WHAT YOU ARE ASKED TO DO >>
Would you extract the whole listing below and retype it exactly?

========================

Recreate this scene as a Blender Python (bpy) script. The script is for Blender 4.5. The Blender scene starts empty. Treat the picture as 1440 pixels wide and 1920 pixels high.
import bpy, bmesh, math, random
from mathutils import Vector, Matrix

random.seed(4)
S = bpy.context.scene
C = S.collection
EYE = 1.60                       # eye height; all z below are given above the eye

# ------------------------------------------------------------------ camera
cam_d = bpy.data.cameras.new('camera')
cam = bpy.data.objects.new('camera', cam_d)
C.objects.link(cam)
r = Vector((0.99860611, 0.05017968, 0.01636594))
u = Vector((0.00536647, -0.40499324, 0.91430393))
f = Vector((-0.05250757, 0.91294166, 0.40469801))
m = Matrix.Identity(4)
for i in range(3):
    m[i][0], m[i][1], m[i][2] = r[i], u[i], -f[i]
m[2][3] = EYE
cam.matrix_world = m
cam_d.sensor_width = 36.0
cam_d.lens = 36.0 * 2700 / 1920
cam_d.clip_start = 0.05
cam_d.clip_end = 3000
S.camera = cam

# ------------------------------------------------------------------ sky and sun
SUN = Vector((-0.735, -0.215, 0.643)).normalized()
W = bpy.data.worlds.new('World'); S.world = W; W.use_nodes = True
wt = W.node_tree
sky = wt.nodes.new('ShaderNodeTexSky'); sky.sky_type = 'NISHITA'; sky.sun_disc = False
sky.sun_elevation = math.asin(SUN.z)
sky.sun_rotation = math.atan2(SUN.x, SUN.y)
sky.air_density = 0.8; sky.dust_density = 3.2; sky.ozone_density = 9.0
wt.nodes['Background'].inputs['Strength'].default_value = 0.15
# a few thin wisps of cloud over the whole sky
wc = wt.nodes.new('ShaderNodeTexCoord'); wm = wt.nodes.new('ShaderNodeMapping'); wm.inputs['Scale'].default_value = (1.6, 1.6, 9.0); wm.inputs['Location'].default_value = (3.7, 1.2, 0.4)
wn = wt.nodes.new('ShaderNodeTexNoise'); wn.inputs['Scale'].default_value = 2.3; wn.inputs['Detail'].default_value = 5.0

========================

RESULT BELOW >>
Recreate this scene as a Blender Python (bpy) script. The script is for Blender 4.5. The Blender scene starts empty. Treat the picture as 1440 pixels wide and 1920 pixels high.
import bpy, bmesh, math, random
from mathutils import Vector, Matrix

random.seed(4)
S = bpy.context.scene
C = S.collection
EYE = 1.60                       # eye height; all z below are given above the eye

# ------------------------------------------------------------------ camera
cam_d = bpy.data.cameras.new('camera')
cam = bpy.data.objects.new('camera', cam_d)
C.objects.link(cam)
r = Vector((0.99860611, 0.05017968, 0.01636594))
u = Vector((0.00536647, -0.40499324, 0.91430393))
f = Vector((-0.05250757, 0.91294166, 0.40469801))
m = Matrix.Identity(4)
for i in range(3):
    m[i][0], m[i][1], m[i][2] = r[i], u[i], -f[i]
m[2][3] = EYE
cam.matrix_world = m
cam_d.sensor_width = 36.0
cam_d.lens = 36.0 * 2700 / 1920
cam_d.clip_start = 0.05
cam_d.clip_end = 3000
S.camera = cam

# ------------------------------------------------------------------ sky and sun
SUN = Vector((-0.735, -0.215, 0.643)).normalized()
W = bpy.data.worlds.new('World'); S.world = W; W.use_nodes = True
wt = W.node_tree
sky = wt.nodes.new('ShaderNodeTexSky'); sky.sky_type = 'NISHITA'; sky.sun_disc = False
sky.sun_elevation = math.asin(SUN.z)
sky.sun_rotation = math.atan2(SUN.x, SUN.y)
sky.air_density = 0.8; sky.dust_density = 3.2; sky.ozone_density = 9.0
wt.nodes['Background'].inputs['Strength'].default_value = 0.15
# a few thin wisps of cloud over the whole sky
wc = wt.nodes.new('ShaderNodeTexCoord'); wm = wt.nodes.new('ShaderNodeMapping'); wm.inputs['Scale'].default_value = (1.6, 1.6, 9.0); wm.inputs['Location'].default_value = (3.7, 1.2, 0.4)
wn = wt.nodes.new('ShaderNodeTexNoise'); wn.inputs['Scale'].default_value = 2.3; wn.inputs['Detail'].default_value = 5.0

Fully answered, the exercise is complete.